Nickeil Alexander-Walker is shooting the ball like few players in the NBA right now, and the Atlanta Hawks are winning because of it. The latest episode of the Hawks Roundtable podcasts with Grant Afseth and TJ French discusses it all. 

Since the All-Star break, Alexander-Walker has averaged 21.7 points per game on 51.2% shooting from the floor, 45.2% from three on seven-and-a-half attempts per game, and 95.1% from the free throw line. His box plus-minus of plus-12.4 leads the team during a stretch in which Atlanta has gone 16-3, outscoring opponents by 11.2 points per game.

The Hawks have topped 120 points in 12 of their last 16 games, averaging 121.1 points per game over that span on 47.4% shooting from the floor while generating more than 40 three-point attempts per night.

Jalen Johnson has matched Alexander-Walker's production, averaging 23 points, eight rebounds, and eight assists per game in March. The two have formed one of the more quietly dangerous one-two punches in the Eastern Conference, and the timing could not be better with the postseason approaching.

Twelve consecutive home wins at State Farm Arena have anchored the run. Atlanta has turned the building into one of the more difficult places to play in the East over the past month and a half, and the Hawks have done it with a level of cohesion that has carried over even when Johnson has been unavailable.

A loss to the Boston Celtics two games ago offered the clearest test of where this team stands against elite competition. Atlanta fell into an early 25-6 hole that it could not fully climb out of. Payton Pritchard was a problem without Jaylen Brown in the lineup, and Jonathan Kuminga and Zachary Risacher both had limited impact off the bench.

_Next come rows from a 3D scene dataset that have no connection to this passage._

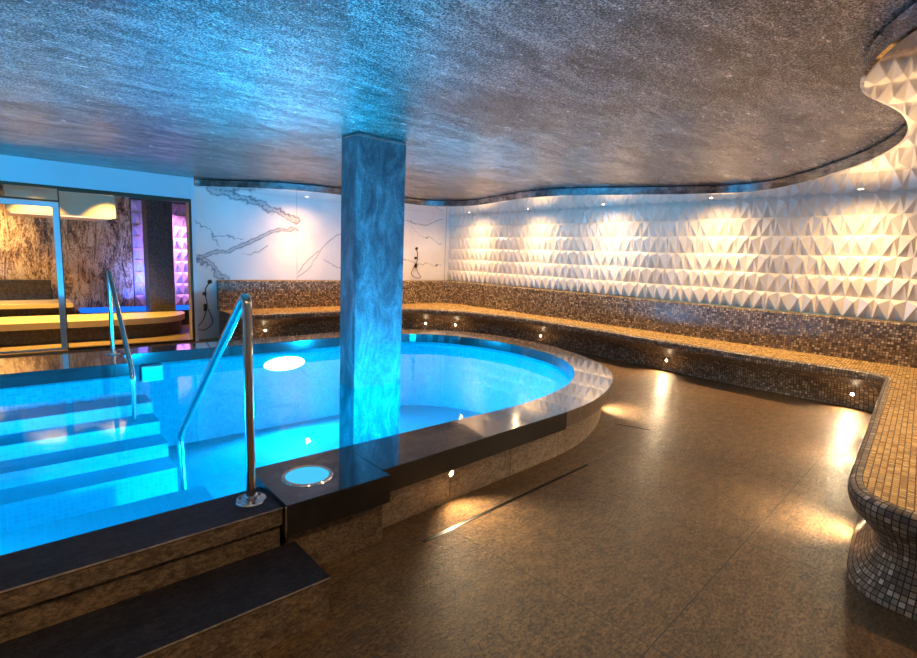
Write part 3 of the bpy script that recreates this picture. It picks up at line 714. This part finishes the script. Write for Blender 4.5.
# hand showers on the marble wall
def hand_shower(x, z, label, big=1.0, flip=1):
    t_ = thing('hand_shower', label, 'shower', (x, YB-.0, z), 'hand showers with hoses on the marble wall')
    bm = bmesh.new(); R4 = Matrix.Rotation(PI/2, 4, 'X'); lathe(bm, [(0, .012), (.03, .012), (.033, 0)], 20, R4); obj('wall_plate', bm, M['dark_metal'], t_, True)
    bm = bmesh.new(); tube(bm, [(0, -.01, 0), (0, -.06, .0), (0, -.07, .03)], .011, 10); obj('holder', bm, M['dark_metal'], t_, True)
    bm = bmesh.new(); tube(bm, fillet([(0, -.07, -.05), (0, -.07, .10), (.05*flip, -.10, .19)], .03, 4), [.009]*3+[.010]*7 if False else .010, 10); obj('handle', bm, M['dark_metal'], t_, True)
    bm = bmesh.new(); lathe(bm, [(0, .022), (.02, .02), (.038, .004), (.038, -.004), (0, -.006)], 20, Matrix.Translation((.06*flip, -.11, .21)) @ Matrix.Rotation(1.9, 4, 'X')); obj('shower_head', bm, M['dark_metal'], t_, True)
    hp = crom([(0, -.07, -.05), (.02*flip, -.06, -.2), (-.03*flip, -.04, -.42), (-.13*flip, -.03, -.58), (-.02*flip, -.03, -.62), (.11*flip, -.03, -.5), (.06*flip, -.03, -.3), (.015*flip, -.02, -.22)], 8)
    if big < 1: hp = [np.array((p[0]*1.1, p[1], p[2]*big)) for p in hp]
    bm = bmesh.new(); tube(bm, [tuple(p) for p in hp], .007, 8); obj('hose', bm, M['dark_metal'], t_, True)
    bm = bmesh.new(); box(bm, -.022, .022, -.05, 0, -.30*big, -.17*big, .006); obj('mixer', bm, M['dark_metal'], t_)
    bm = bmesh.new(); tube(bm, [(0, -.05, -.23*big), (.035, -.08, -.20*big)], .006, 8); obj('lever', bm, M['dark_metal'], t_)
hand_shower(2.52, .78, 'dark hand shower with hanging hose between glass wall and bench')
hand_shower(6.98, 1.52, 'dark hand shower above the bench near the tiled wall', .72, -1)

# adjoining room lights
for x, e in ((-.45, 160), (.3, 260), (1.0, 260)): spot('art_beam', (x, 11.55, 2.52), (0, .30, -1), e, (1, .66, .30), 120, 1, .03)
for x in (-.5, .4, 1.3): spot('ledge_beam', (x, 9.72, 2.5), (0, .22, -1), 260, (1, .60, .12), 80, .8, .03)
area('tile_light', (2.75, 11.8, 2.5), (.1, .25, -1), 16, (.95, .35, .9), .9, .15, 70)
area('basin_glow', (2.2, 11.5, .5), (.0, 1, .8), 9, (.08, .15, 1.0), .7, .2, 80)

# ------------------------------------------------------------------ world, camera, view
w = bpy.data.worlds.new('w'); bpy.context.scene.world = w; w.use_nodes = True
w.node_tree.nodes['Background'].inputs[0].default_value = (.9, .8, .7, 1); w.node_tree.nodes['Background'].inputs[1].default_value = .02
yaw, pit, rol, fpx = .8433092, .13756, .0401565, 509.38
fwd = Vector((math.cos(pit)*math.cos(yaw), math.cos(pit)*math.sin(yaw), -math.sin(pit)))
right = Vector((math.sin(yaw), -math.cos(yaw), 0)); up = right.cross(fwd)
r2 = right*math.cos(rol)+up*math.sin(rol); u2 = up*math.cos(rol)-right*math.sin(rol)
cd = bpy.data.cameras.new('camera'); cam = bpy.data.objects.new('camera', cd); C.objects.link(cam)
cd.sensor_width = 36; cd.lens = 36*fpx/917; cd.clip_start = .02
m = Matrix((r2, u2, -fwd)).transposed().to_4x4(); m.translation = Vector((0, 0, 1.55)); cam.matrix_world = m
sc = bpy.context.scene; sc.camera = cam
vs = sc.view_settings; vs.view_transform = 'Standard'; vs.look = 'None'; vs.gamma = 1; vs.use_curve_mapping = False; vs.exposure = 1.0
sc.cycles.max_bounces = 10; sc.cycles.transparent_max_bounces = 12
sc.cycles.caustics_reflective = True; sc.cycles.sample_clamp_indirect = 6; sc.cycles.blur_glossy = .5
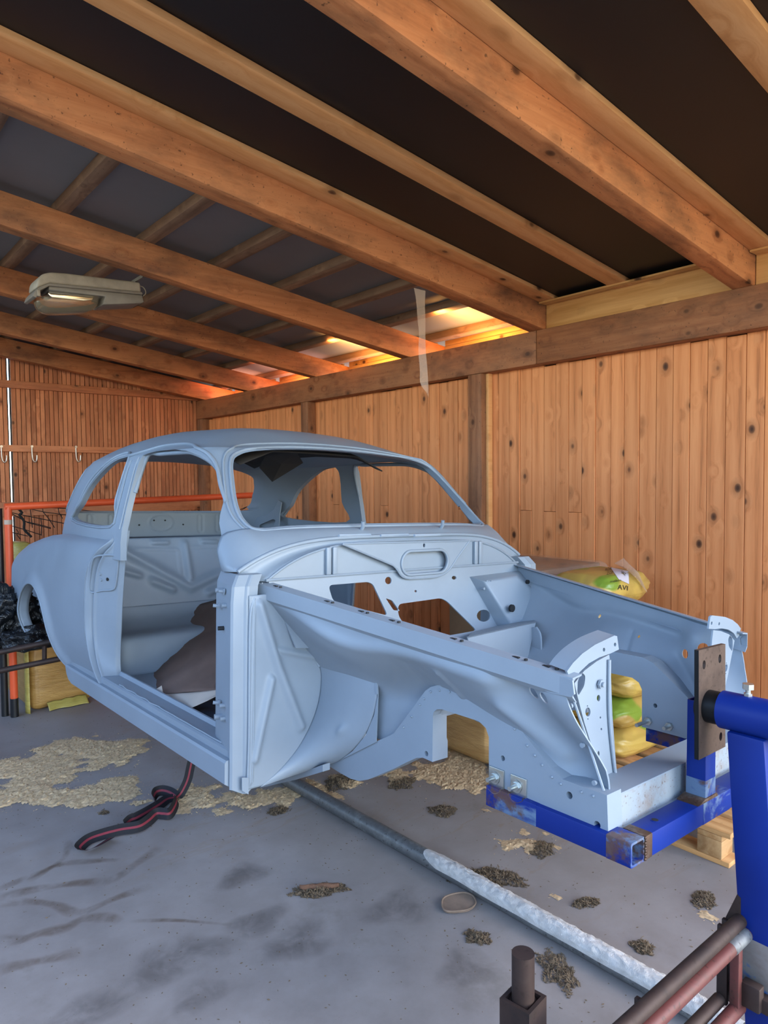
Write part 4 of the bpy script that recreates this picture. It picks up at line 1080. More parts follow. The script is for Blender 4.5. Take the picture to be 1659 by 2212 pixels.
# truss foot running across
up1 = atX(1597, 1990, XP - .004); up2 = atX(1607, 2022, XP - .01)
lo1 = atX(1556, 2150, XP - .03)
def alongX(p, x): return Vector((x, p.y, p.z))
tube('foot_pipe', [stw(alongX(up1, XP + .02)), stw(alongX(up1, .62))], .0165, M_dark, st, n=16)
tube('foot_pipe', [stw(alongX(up2, XP + .0)), stw(alongX(up2, .62))], .0165, M_redp, st, n=16)
tube('foot_pipe', [stw(alongX(up2, XP - .002)), stw(alongX(up2, XP - .085))], .0168, M_galv, st, n=16)
zl_ = lo1.z
tube('foot_pipe', [stw(Vector((XP - .03, up2.y, zl_))), stw(Vector((.62, up2.y, zl_)))], .0165, M_redp, st, n=16)
tube('foot_pipe', [stw(Vector((XP - .06, up1.y + .02, zl_ + .012))), stw(Vector((.62, up1.y + .02, zl_ + .012)))], .0150, M_dark, st, n=16)
for xx in (XP - .05, XP - .42):
    box('truss_strut', tuple(stw(Vector((xx - .011, up2.y - .011, zl_)))), tuple(stw(Vector((xx + .011, up2.y + .011, up2.z - .008)))), M_redp, st, bev=.003)
    box('truss_strut', tuple(stw(Vector((xx - .006, up1.y + .005, zl_)))), tuple(stw(Vector((xx + .006, up1.y + .030, up1.z)))), M_dark, st, bev=.002)
# gusset, angle bracket and clamp at the foot of the post
g = [atX(x, y, XP - .001) for x, y in ((1592, 1932), (1566, 1984), (1600, 1990), (1600, 1940))]
slab('gusset', [stw(p) for p in g], (.006, 0, 0), M_dark, st)
box('angle_iron', tuple(stw(Vector((XP - .01, up1.y + .01, zl_ - .02)))), tuple(stw(Vector((XP + .002, up1.y + .04, up1.z - .01)))), M_dark, st, bev=.002)
box('cross_bar', tuple(stw(Vector((XP - .03, up2.y - .10, zl_ + .01)))), tuple(stw(Vector((XP - .002, up1.y + .04, zl_ + .045)))), M_dark, st, bev=.003)
cq = atX(1625, 2150, XP - .03)
box('caster_fork', tuple(stw(cq + Vector((-.014, -.022, -.03)))), tuple(stw(cq + Vector((.014, .022, .03)))), M_dark, st, bev=.004)
box('foot_leg', tuple(stw(Vector((XP - .004, postc(.2, 0, -WY / 2).y - .03, FZ)))), tuple(stw(Vector((XP + .05, postc(.2, 0, -WY / 2).y + .03, .17)))), M_blue, st, bev=.004)
tube('foot_leg', [stw(Vector((.66, up2.y, FZ))), stw(Vector((.66, up2.y, up2.z)))], .018, M_dark, st, n=14)

# ---- loose steel pin in its square socket, in the foreground
pD = 1.42
pt_ = atD(1130, 2058, pD); jb = empty('jack_leg', loc=(pt_.x, pt_.y, FZ))
tag(jb, 'rusty round steel pin in a square socket in the foreground', 'jack leg')
rp_ = 24.5 / F_PX * pD
tube('pin', [Vector((0, 0, pt_.z - FZ)), Vector((0, 0, .10))], rp_, M_dark, jb, n=28)
zs = atD(1135, 2150, pD).z - FZ - .006
Rz = Matrix.Rotation(math.radians(8), 4, 'Z')
bm = bmesh.new(); o, i_ = .034, .026
for (lo, hi) in (((-o, -o, 0), (-i_, o, zs)), ((i_, -o, 0), (o, o, zs)), ((-i_, -o, 0), (i_, -i_, zs)), ((-i_, i_, 0), (i_, o, zs))): boxv(bm, lo, hi, Rz)
bmo('socket', bm, M_dark, jb)
tube('collar', ell((0, 0, zs - .012), Vector((rp_ * 1.12, 0, 0)), Vector((0, rp_ * 1.12, 0)), 20), .005, M_dark, jb, n=8, closed=True)

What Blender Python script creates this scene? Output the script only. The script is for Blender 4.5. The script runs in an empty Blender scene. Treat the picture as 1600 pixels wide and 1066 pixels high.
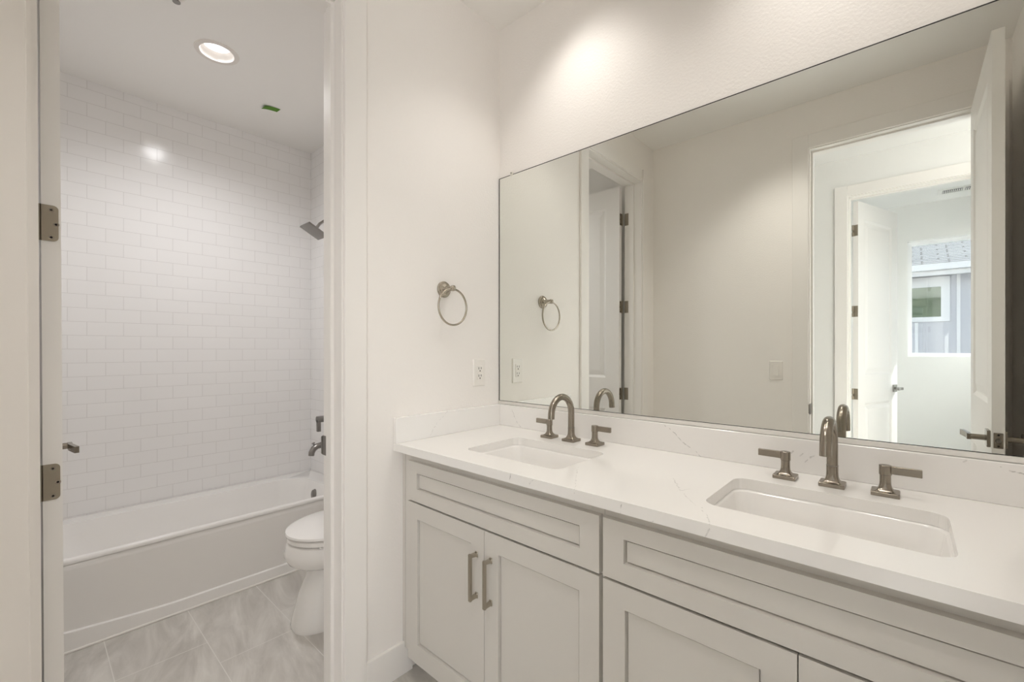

The Hawks host Boston again Monday, and the rematch at State Farm Arena gives Atlanta a chance to make a statement. Johnson and Alexander-Walker both delivered in the first meeting, and the supporting cast's inability to contribute in a meaningful way was the clearest difference in the outcome.

Seven games remain in the regular season. The schedule includes home dates against the New York Knicks on April 6th and back-to-back games against the Cleveland Cavaliers to close things out, along with a road game against Orlando on Wednesday and a finale at Miami. It is a stretch that will tell Atlanta and the rest of the conference a great deal about what kind of postseason threat the Hawks actually are.

If the standings held today, Atlanta would face New York in the first round.

The locked-in rotation of Johnson, Alexander-Walker, CJ McCollum, Dyson Daniels, and Onyeka Okongwu gives Atlanta a foundation most play-in contenders would envy. What the Hawks get from the next three or four names on the depth chart will go a long way toward determining how deep this run actually goes.